Herzog & de Meuron designed a monumental spiral staircase to connect the vast lower level and a smaller glass pavilion at the top, with a mezzanine floor in between. Along with an enclosable terrace, the mezzanine contains what was intended to be one guest bedroom, which the architects cropped into an eccentric shape so the house wouldn’t jut out from the slope. Pamela Kramlich chose this room as the master bedroom. “It’s too open,” she said of the spectacular glassed-in upstairs bedroom. “I didn’t want to be exposed all the time.”
The top floor pavilion has a Nam June Paik piece in a corner, but it is not, as it was in the earlier schemes, the primary place to view art. Its mirrored and glass interior walls and the transparent skin combine to refract and complicate the beautiful views of the oak-dotted hilly landscape.
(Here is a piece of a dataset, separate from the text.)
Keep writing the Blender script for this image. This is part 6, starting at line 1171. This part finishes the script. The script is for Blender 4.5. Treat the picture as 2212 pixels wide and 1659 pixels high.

Inspired by the pavilions of artist Dan Graham, the architects created an environment in which, Herzog says, “the viewer is being reflected — is viewing and being viewed — and what you see is not the same as what I see.”
Its enormous steel-framed glass doors, designed by an engineer who worked for the Lockheed Martin aerospace firm, open to allow direct contact with the natural setting and a horizon-edge pool. Someday, these doors may also serve as projection screens.
For now, though, the translucent space feels like an art installation itself, a sensation enhanced by the way you ascend to it. Entering the house, through a narrow passageway between mud-colored, sprayed-concrete walls, you find yourself in what Herzog describes as “a large underworld.” From there, you progress to the light-saturated top floor. It is, he says, “a wholly psychological experience — even if you are in the glass house, you feel the underground.”
When the images penetrate and bounce off the glass,you feel your perception of reality shift. To devotees of video art, this is a familiar and welcome sensation. “It is not a dead space, ever,” Pamela Kramlich said exuberantly. “It is moving pictures that are reality.”
As if a pause button has been pressed, your clock is reset. You can return to the underground space and give to the time-based art what this kind of art too seldom receives: the time to slow down and watch.